_SUPPLIED DATA_:
— BEGIN —
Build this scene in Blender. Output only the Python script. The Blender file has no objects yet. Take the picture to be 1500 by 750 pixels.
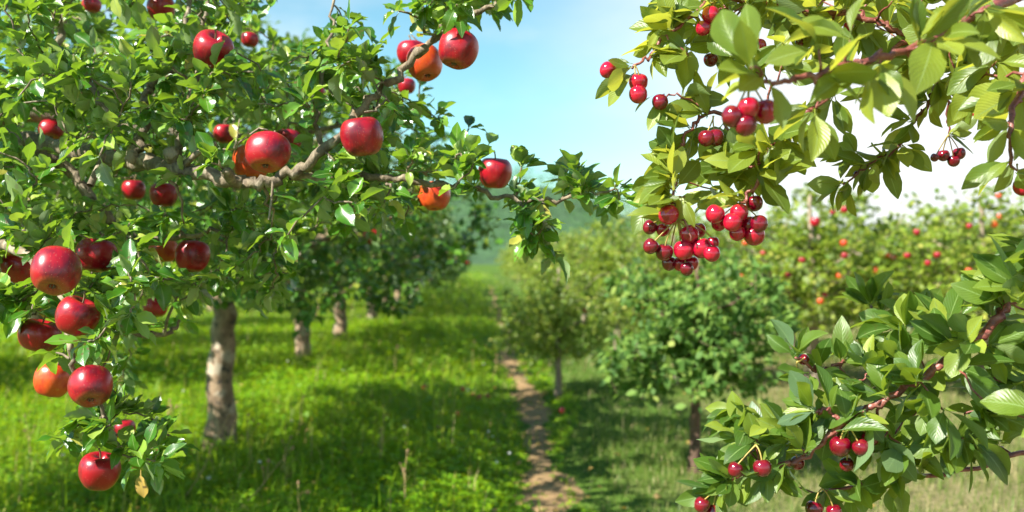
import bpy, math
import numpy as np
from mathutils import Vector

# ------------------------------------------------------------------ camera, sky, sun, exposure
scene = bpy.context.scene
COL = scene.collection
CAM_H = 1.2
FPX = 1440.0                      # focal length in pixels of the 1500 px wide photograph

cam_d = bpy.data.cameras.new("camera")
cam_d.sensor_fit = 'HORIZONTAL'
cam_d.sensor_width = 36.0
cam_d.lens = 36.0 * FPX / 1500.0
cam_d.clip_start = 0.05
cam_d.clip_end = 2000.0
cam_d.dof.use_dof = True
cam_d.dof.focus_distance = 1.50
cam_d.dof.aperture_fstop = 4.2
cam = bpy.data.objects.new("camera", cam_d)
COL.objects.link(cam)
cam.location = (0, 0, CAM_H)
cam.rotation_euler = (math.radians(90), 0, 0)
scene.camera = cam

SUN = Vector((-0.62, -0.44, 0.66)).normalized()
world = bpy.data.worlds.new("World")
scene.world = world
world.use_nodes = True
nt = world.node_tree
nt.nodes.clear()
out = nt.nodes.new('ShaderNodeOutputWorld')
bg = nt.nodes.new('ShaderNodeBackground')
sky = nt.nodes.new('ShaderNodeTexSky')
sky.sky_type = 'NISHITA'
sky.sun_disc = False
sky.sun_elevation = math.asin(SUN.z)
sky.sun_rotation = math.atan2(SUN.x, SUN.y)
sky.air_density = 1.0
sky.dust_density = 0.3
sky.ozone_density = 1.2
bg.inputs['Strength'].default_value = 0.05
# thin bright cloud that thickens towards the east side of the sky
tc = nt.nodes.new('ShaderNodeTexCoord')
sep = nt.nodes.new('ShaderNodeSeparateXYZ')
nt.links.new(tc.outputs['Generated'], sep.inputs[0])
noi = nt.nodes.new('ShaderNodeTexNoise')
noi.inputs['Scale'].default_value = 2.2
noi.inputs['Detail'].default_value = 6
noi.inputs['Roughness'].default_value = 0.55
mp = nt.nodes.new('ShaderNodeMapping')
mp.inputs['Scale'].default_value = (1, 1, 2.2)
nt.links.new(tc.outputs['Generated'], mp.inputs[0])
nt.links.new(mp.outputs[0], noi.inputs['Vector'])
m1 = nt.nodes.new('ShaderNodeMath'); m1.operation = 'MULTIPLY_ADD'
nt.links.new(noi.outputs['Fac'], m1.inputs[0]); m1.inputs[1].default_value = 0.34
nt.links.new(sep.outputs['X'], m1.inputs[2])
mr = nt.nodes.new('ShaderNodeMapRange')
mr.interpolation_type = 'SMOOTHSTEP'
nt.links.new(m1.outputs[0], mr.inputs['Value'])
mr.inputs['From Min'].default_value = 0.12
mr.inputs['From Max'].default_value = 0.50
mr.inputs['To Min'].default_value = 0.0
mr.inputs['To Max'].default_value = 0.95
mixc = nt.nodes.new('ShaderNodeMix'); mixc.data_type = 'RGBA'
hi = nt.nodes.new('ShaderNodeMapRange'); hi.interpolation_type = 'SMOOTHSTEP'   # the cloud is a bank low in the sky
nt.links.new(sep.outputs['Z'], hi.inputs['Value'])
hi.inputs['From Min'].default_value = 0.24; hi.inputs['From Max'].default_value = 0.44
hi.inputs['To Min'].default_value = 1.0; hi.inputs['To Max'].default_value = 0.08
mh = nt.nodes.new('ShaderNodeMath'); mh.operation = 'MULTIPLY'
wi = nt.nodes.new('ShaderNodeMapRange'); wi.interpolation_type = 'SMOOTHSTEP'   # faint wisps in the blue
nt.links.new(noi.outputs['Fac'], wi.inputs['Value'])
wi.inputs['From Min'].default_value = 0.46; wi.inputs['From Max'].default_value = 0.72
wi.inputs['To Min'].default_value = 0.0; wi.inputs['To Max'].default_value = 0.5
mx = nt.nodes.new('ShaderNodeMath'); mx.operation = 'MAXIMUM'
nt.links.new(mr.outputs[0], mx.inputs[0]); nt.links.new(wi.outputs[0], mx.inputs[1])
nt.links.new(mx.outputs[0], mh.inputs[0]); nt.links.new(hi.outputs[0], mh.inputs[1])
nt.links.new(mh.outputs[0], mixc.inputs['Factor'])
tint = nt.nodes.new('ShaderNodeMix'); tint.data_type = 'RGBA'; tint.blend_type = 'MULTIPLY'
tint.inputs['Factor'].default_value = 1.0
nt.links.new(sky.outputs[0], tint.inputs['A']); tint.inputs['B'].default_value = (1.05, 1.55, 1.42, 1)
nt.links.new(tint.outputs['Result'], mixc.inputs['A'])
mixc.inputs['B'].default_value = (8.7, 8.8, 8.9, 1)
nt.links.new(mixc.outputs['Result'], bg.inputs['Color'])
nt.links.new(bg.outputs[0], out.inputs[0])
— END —
Go from the first line of the data above to the line containing "FPX = 1440.0" and retype exactly those lines, both included, but none of the pictures.

Build this scene in Blender. Output only the Python script. The Blender file has no objects yet. Take the picture to be 1500 by 750 pixels.
import bpy, math
import numpy as np
from mathutils import Vector

# ------------------------------------------------------------------ camera, sky, sun, exposure
scene = bpy.context.scene
COL = scene.collection
CAM_H = 1.2
FPX = 1440.0                      # focal length in pixels of the 1500 px wide photograph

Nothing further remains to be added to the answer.